Makkedai Anakoda Bonang: “Uwillau-llaui tenri uttamaiyyé ri laleng sappommeng, tenri
énrekiyé bolammeng, tenri gau’ bawangngé, narékko engka anammeng tenri salosoi ko engka appasalammeng/
(Sumber: Naskhah Koleksi ANRI
Rol 30. No. 16)
Terjemahan:
p. 98…Kepadanyalah meminta tempat oleh orang Jawa bernama Anakoda
Bonang/ Adapun benda persembahan kepada Karaeng atas permintaannya itu adalah
satu bedil (kamalete), sebiji permata, delapan puluh lembar kain kasa, selembar
beludru, kain cinde sutra setengah kodi/
Berkata Nakhoda Bonang pada Karaeng Tunipallangga: ada empat hal yang
kami minta kepada Tuan/ Menjawab Karaeng: “Apa gerangan kau minta?” Aku meminta:
tidak dimasuki pagar kami, tidak
dinaiki rumah kami, tidak sembarang kami diperlakukan, jika orang kami bersalah
tidak langsung disanksi secara sepihak/
Karaeng menerima permintaan tersebut/…
Teks di atas berupa hukum atau kontrak
sosial-politik antara Raja Gowa Tunipallangga dengan orang-orang Melayu yang
diwakili oleh Nakhoda Bonang dalam hal pertempatan ke atas tanah
kekuasaan Gowa. Melalui kontrak
tersebut, orang Melayu yang terdiri atas
pedagang dan pemuka Islam diberikan tempat kediaman di kampung
Mangallekana yang berlokasi di dekat Benteng Sombaopu. Orang Melayu mendapat hak-hak istimewa,
termasuk hak hukum teritori petempatan. Keunggulan hak orang Melayu tidak
terlepas daripada peranan Nakhoda
Bonang, yang tak lain adalah Sunang Bonang, salah seorang daripada Walisongo di
Jawa. Sunan Bonang diutus oleh Demak melalui kerjasama Johor/Melaka membawa
rombongan orang-orang Melayu untuk mendapatkan jaminan petempatan di tanah
kerajaan Gowa.
Para pedagang Melayu yang tergabung dalam kumpulan pimpinan
Nakhoda Bonang ialah orang Pahang, orang Patani, orang Campa (Champ), orang
Minangkabau dan orang Johor. Di dalam rombongan itu terdapat kalangan santri
yang membawa tugas pengislaman di Sulawesi Selatan.

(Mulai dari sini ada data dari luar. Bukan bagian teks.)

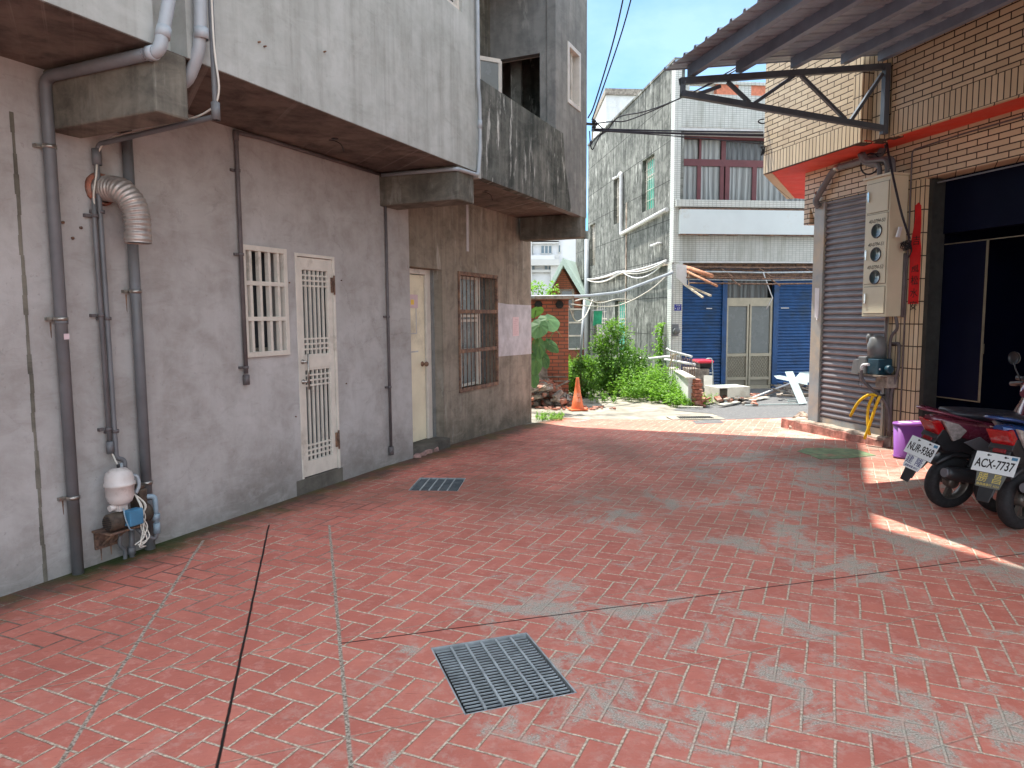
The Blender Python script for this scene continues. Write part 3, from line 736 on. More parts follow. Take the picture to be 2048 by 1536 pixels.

Dipastikan bahwa agama Islam
sudah dibawa oleh orang-orang Melayu dibawa komando Sunang Bonang ke Sulawesi
Selatan. Bukti tersebut didukung fakta pendirian masjid di Mangallekana oleh
Raja Gowa Tunijallo (1565-1590) bagi warga muslim. Pada masa abad ke-16 ini agama Islam sudah
diterima secara terbatas oleh pihak-pihak tertentu di Sulawesi Selatan, namun
belum menjadi agama rasmi dianut oleh raja-raja yang memerintah. Pada masa yang
sama disebutkan agama kristen juga sudah masuk, namun maklumat dan perilaku Portugis terhadap orang Melayu
yang kurang menyenangkan sehingga tidak mendapat tempat yang luas di masyarakat
Bugis-Makassar.
Peristiwa pelarian
puteri Raja Suppa’ oleh kapal Portugis, menjadi noda hitam bagi Portugis
di mata orang Bugis dan Makassar sehingga masa depan misi kristenisasinya pun menemui kegagalan.
Keberadaan orang-orang Melayu di Makassar lebih istimewa kerana adanya
konsensus politik perihal peraturan
petempatan yang diberikan bagi orang-orang Melayu yang berguna bagi perlindungan dan hak-haknya
di atas tanah kerajaan Gowa dan Tallo. Ada empat hak otonomi atas teritori
orang Melayu yang diperoleh atas petempatannya iaitu:
1.Tidak boleh dimasuki
pagar/pekarangan rumahnya tanpa izin.
2.Tidak boleh dinaiki
rumahnya tanpa izin.
3.Tidak boleh diperlakukan
secara semena-mena.
4.Jika bersalah tidak
serta-merta diberi sanksi secara sepihak.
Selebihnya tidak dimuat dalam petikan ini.